:: Your goal ::
Every line of the material is to be repeated exactly as it stands.

:: Source excerpt ::
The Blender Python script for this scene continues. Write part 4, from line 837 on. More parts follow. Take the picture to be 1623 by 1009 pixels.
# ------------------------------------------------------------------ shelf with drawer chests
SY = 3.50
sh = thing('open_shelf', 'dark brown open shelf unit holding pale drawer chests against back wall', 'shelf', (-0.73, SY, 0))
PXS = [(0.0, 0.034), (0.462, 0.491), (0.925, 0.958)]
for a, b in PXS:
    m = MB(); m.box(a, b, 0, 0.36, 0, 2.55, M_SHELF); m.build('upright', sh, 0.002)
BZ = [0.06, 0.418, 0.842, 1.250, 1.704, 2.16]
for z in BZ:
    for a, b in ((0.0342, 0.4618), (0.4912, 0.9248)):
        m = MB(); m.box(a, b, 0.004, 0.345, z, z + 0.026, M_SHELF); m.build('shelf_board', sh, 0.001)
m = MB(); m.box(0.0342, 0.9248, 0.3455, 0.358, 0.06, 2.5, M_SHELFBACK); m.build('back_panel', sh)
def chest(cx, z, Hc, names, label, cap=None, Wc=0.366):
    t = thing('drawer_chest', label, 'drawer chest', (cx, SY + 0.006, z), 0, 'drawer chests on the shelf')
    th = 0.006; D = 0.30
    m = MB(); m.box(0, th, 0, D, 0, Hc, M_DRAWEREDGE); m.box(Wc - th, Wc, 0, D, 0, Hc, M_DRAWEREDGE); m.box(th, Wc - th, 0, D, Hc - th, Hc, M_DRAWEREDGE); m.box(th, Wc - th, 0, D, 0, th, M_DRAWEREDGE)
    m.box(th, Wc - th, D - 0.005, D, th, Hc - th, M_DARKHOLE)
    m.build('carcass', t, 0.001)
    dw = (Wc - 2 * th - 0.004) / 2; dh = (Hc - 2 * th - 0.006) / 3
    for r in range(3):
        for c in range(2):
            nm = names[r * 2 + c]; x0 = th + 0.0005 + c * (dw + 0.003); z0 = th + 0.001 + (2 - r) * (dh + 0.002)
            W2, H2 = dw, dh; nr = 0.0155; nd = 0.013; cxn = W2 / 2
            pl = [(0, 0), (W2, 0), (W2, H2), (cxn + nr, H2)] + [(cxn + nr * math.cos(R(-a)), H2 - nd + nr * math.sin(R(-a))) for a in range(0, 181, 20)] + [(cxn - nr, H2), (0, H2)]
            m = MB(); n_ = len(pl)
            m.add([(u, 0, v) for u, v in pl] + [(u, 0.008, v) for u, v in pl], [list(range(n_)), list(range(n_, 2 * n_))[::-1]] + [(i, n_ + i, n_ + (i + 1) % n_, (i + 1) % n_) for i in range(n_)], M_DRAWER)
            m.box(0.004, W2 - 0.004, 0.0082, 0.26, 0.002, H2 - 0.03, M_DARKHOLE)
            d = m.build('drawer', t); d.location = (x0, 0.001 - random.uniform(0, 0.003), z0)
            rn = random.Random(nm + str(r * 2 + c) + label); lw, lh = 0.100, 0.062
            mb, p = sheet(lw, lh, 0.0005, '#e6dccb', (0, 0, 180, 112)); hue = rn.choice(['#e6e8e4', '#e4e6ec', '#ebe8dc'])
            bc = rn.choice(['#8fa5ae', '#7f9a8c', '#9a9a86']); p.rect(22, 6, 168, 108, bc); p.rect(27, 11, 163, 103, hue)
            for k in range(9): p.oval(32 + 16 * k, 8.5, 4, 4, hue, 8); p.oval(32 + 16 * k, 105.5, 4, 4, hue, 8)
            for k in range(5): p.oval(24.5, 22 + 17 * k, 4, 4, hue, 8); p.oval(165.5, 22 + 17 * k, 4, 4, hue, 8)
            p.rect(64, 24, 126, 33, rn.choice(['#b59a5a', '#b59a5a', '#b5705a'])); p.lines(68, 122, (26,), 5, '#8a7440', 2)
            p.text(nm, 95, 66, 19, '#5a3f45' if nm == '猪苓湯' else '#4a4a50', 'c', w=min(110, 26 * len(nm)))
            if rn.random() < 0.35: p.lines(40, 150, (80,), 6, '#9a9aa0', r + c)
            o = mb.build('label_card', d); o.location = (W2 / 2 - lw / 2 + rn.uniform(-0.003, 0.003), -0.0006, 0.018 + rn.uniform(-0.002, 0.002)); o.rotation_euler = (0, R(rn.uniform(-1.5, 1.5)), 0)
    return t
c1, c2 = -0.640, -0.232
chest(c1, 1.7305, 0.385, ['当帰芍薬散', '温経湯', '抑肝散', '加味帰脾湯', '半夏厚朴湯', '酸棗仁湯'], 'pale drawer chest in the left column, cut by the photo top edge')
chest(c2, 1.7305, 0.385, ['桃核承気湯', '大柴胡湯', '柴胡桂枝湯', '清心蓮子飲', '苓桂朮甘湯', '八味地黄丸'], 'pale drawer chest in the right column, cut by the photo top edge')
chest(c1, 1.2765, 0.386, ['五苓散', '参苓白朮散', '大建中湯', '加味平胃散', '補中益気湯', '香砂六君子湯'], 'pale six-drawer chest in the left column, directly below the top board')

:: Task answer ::
The Blender Python script for this scene continues. Write part 4, from line 837 on. More parts follow. Take the picture to be 1623 by 1009 pixels.
# ------------------------------------------------------------------ shelf with drawer chests
SY = 3.50
sh = thing('open_shelf', 'dark brown open shelf unit holding pale drawer chests against back wall', 'shelf', (-0.73, SY, 0))
PXS = [(0.0, 0.034), (0.462, 0.491), (0.925, 0.958)]
for a, b in PXS:
    m = MB(); m.box(a, b, 0, 0.36, 0, 2.55, M_SHELF); m.build('upright', sh, 0.002)
BZ = [0.06, 0.418, 0.842, 1.250, 1.704, 2.16]
for z in BZ:
    for a, b in ((0.0342, 0.4618), (0.4912, 0.9248)):
        m = MB(); m.box(a, b, 0.004, 0.345, z, z + 0.026, M_SHELF); m.build('shelf_board', sh, 0.001)
m = MB(); m.box(0.0342, 0.9248, 0.3455, 0.358, 0.06, 2.5, M_SHELFBACK); m.build('back_panel', sh)
def chest(cx, z, Hc, names, label, cap=None, Wc=0.366):
    t = thing('drawer_chest', label, 'drawer chest', (cx, SY + 0.006, z), 0, 'drawer chests on the shelf')
    th = 0.006; D = 0.30
    m = MB(); m.box(0, th, 0, D, 0, Hc, M_DRAWEREDGE); m.box(Wc - th, Wc, 0, D, 0, Hc, M_DRAWEREDGE); m.box(th, Wc - th, 0, D, Hc - th, Hc, M_DRAWEREDGE); m.box(th, Wc - th, 0, D, 0, th, M_DRAWEREDGE)
    m.box(th, Wc - th, D - 0.005, D, th, Hc - th, M_DARKHOLE)
    m.build('carcass', t, 0.001)
    dw = (Wc - 2 * th - 0.004) / 2; dh = (Hc - 2 * th - 0.006) / 3
    for r in range(3):
        for c in range(2):
            nm = names[r * 2 + c]; x0 = th + 0.0005 + c * (dw + 0.003); z0 = th + 0.001 + (2 - r) * (dh + 0.002)
            W2, H2 = dw, dh; nr = 0.0155; nd = 0.013; cxn = W2 / 2
            pl = [(0, 0), (W2, 0), (W2, H2), (cxn + nr, H2)] + [(cxn + nr * math.cos(R(-a)), H2 - nd + nr * math.sin(R(-a))) for a in range(0, 181, 20)] + [(cxn - nr, H2), (0, H2)]
            m = MB(); n_ = len(pl)
            m.add([(u, 0, v) for u, v in pl] + [(u, 0.008, v) for u, v in pl], [list(range(n_)), list(range(n_, 2 * n_))[::-1]] + [(i, n_ + i, n_ + (i + 1) % n_, (i + 1) % n_) for i in range(n_)], M_DRAWER)
            m.box(0.004, W2 - 0.004, 0.0082, 0.26, 0.002, H2 - 0.03, M_DARKHOLE)
            d = m.build('drawer', t); d.location = (x0, 0.001 - random.uniform(0, 0.003), z0)
            rn = random.Random(nm + str(r * 2 + c) + label); lw, lh = 0.100, 0.062
            mb, p = sheet(lw, lh, 0.0005, '#e6dccb', (0, 0, 180, 112)); hue = rn.choice(['#e6e8e4', '#e4e6ec', '#ebe8dc'])
            bc = rn.choice(['#8fa5ae', '#7f9a8c', '#9a9a86']); p.rect(22, 6, 168, 108, bc); p.rect(27, 11, 163, 103, hue)
            for k in range(9): p.oval(32 + 16 * k, 8.5, 4, 4, hue, 8); p.oval(32 + 16 * k, 105.5, 4, 4, hue, 8)
            for k in range(5): p.oval(24.5, 22 + 17 * k, 4, 4, hue, 8); p.oval(165.5, 22 + 17 * k, 4, 4, hue, 8)
            p.rect(64, 24, 126, 33, rn.choice(['#b59a5a', '#b59a5a', '#b5705a'])); p.lines(68, 122, (26,), 5, '#8a7440', 2)
            p.text(nm, 95, 66, 19, '#5a3f45' if nm == '猪苓湯' else '#4a4a50', 'c', w=min(110, 26 * len(nm)))
            if rn.random() < 0.35: p.lines(40, 150, (80,), 6, '#9a9aa0', r + c)
            o = mb.build('label_card', d); o.location = (W2 / 2 - lw / 2 + rn.uniform(-0.003, 0.003), -0.0006, 0.018 + rn.uniform(-0.002, 0.002)); o.rotation_euler = (0, R(rn.uniform(-1.5, 1.5)), 0)
    return t
c1, c2 = -0.640, -0.232
chest(c1, 1.7305, 0.385, ['当帰芍薬散', '温経湯', '抑肝散', '加味帰脾湯', '半夏厚朴湯', '酸棗仁湯'], 'pale drawer chest in the left column, cut by the photo top edge')
chest(c2, 1.7305, 0.385, ['桃核承気湯', '大柴胡湯', '柴胡桂枝湯', '清心蓮子飲', '苓桂朮甘湯', '八味地黄丸'], 'pale drawer chest in the right column, cut by the photo top edge')
chest(c1, 1.2765, 0.386, ['五苓散', '参苓白朮散', '大建中湯', '加味平胃散', '補中益気湯', '香砂六君子湯'], 'pale six-drawer chest in the left column, directly below the top board')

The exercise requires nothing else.